By the way, there are some nice comments about this experiment from the angle of wave propagation on physics.SE user @Mark Eichenlaub's blog which can be found here.

This problem has been considered before in the literature, the first instance of which seems to be [1] in which an exact solution is found for the motion of an ideal spring in this configuration. It also has some discussion of subtle differences between a slinky and the spring considered below which will not qualitatively change our conclusions. Notably absent is any discussion of collisions; spring elements are assumed to pass through each other freely. This assumption is mostly irrelevant for the range of times we are concerned with.

The first thing to note here is that most of our intuition about systems with springs comes from the idealized case of a massless spring holding a mass on its end, so that the tension is constant throughout the spring; in that case the result is simple harmonic motion. The initial condition here is quite different: the mass which is extending the spring is the mass of the spring itself, which is distributed along the full length of the spring. This is visible in the image as there are wider gaps between the coils at the top. Hence we should not expect simple harmonic motion for the spring.

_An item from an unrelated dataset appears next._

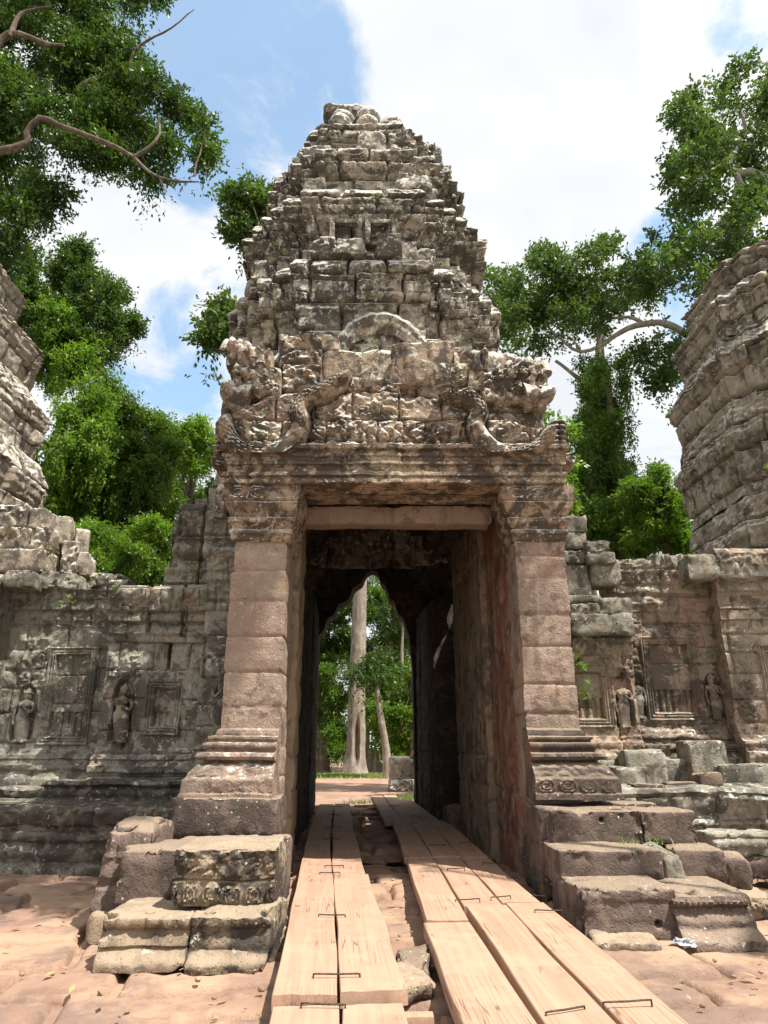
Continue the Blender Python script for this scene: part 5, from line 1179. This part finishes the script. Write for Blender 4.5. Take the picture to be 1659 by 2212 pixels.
tree('overhanging_tree', 'huge dark tree with thick bare limbs reaching in from the upper left corner', (-13.5, 18.5, -.1), (-12.5, 17.5, 15), .75, .4, c, 165000, .15, M['leaf_dark'], M['bark_dark'], 11, lm, twigs=False)
# dark conical tree behind the left tower
c = fill([(165, 530), (210, 600), (270, 650), (268, 730), (235, 790), (170, 810), (90, 770), (70, 700), (90, 620), (140, 580)], 27, 40, 34, 3, 2.0)
tree('conical_tree', 'dark conical evergreen rising behind the pale left tower', (at(170, 900, 27)[0], 27.5, -.1), at(168, 860, 27.5), .2, .05, c, 70000, .18, M['leaf_dark'], M['bark_dark'], 12, twigs=False)
c = fill([(20, 540), (75, 590), (80, 700), (60, 760), (0, 700)], 25, 10, 34, 31, 1.5)
tree('dark_tree', 'dark round tree half hidden by the left tower, left of the conical evergreen', (at(30, 900, 25)[0], 25.5, -.1), at(30, 620, 25.5), .3, .1, c, 16000, .17, M['leaf_dark'], M['bark_dark'], 13)
# vine-draped trees between left tower and gate
c = fill([(75, 720), (140, 660), (200, 720), (190, 800), (110, 830)], 25, 12, 34, 4, 1.0) + fill([(100, 800), (180, 790), (240, 840), (245, 960), (235, 1120), (220, 1240), (90, 1240), (95, 1000)], 23, 34, 36, 5, 1.2)
tree('vine_covered_tree', 'bright green tree smothered in hanging vines beside the left tower', (at(160, 1250, 23.5)[0], 23.8, -.1), at(160, 930, 23.8), .3, .08, c, 120000, .145, M['leaf_lite'], M['bark_dark'], 14, droop=.3, vine=.5, twigs=False)
c = fill([(235, 830), (300, 830), (345, 920), (372, 1010), (368, 1120), (340, 1240), (200, 1250), (230, 1050)], 24.5, 34, 34, 6, 1.2)
tree('vine_covered_tree', 'deeper green vine covered tree between the vine draped one and the gate', (at(290, 1250, 24.8)[0], 25, -.1), at(290, 960, 25), .3, .08, c, 100000, .15, M['leaf_mid'], M['bark_dark'], 15, droop=.3, vine=.4, twigs=False)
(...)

The motion of the spring is instead described by the differential equation

$$m \frac{\partial^2 }{\partial t^2} y(t,\xi)= k \frac{\partial^2}{\partial \xi^2}y(t,\xi) + mg.$$

Here $\xi$ ranges from $0$ to $1$ and $y(t,\xi)$ is the vertical position of the point on the spring at time $t$ which (initially) has mass $\xi m$ above that point and $(1-\xi)m$ below it. In particular $y(t,1)$ is the position of the bottom of the spring at time $t$.

Other than the $mg$ term this is just the wave equation. The $mg$ does not actually complicate things much here; we can remove it by the equivalence principle by going to an accelerated frame. An important property of the wave equation is that waves propagate at a finite speed $v =\sqrt{k/m}$. This is necessary for e.g. causality to be preserved in electrodynamics.

Until the waves propagate from the location of the disturbance $\xi =0$ to the bottom, the bottom does not have any access to the information that the top has been released. Thus it continues moving exactly the same as it was moving while the top of the spring was being held up, which is just to say that it remains (exactly!) stationary. Once the wave hits $\xi=1$ at $t=1/v=\sqrt{m/k}$ the bottom begins moving. The key facts here are that the tension in the spring is local (this is what allows us to write the equation above), that the spring at $t<0$ has arranged itself in such a way as to balance all the forces to remain stationary, and that the disturbance originating at $\xi=0$ propagates only with finite speed.

References:

[1] M. G. Calkin, “Motion of a falling spring,” Am. J. Phys. 61(3), 261–264 (1993).

Cool Question.

It's all based on Newton's second law. Take a look at this part of the slinky

On the part above, there are three forces acting on it. The tension from the upper part of the slinky, the tension from the lower part of the slinky and $mg$. All of them are balanced.

But if you talk about this part of the slinky:

The forces are Tension, $mg$ and that force by the hand. Note that $mg$ and tension are in the same direction i.e downwards and they are balanced too, obviously.

When you release the slinky, the net force on the topmost element becomes $tension+mg$ and is pointed downward but on the rest of all the parts of the slinky, the forces are STILL balanced.

So what you see is the topmost part rushing down while the others just stay in their position.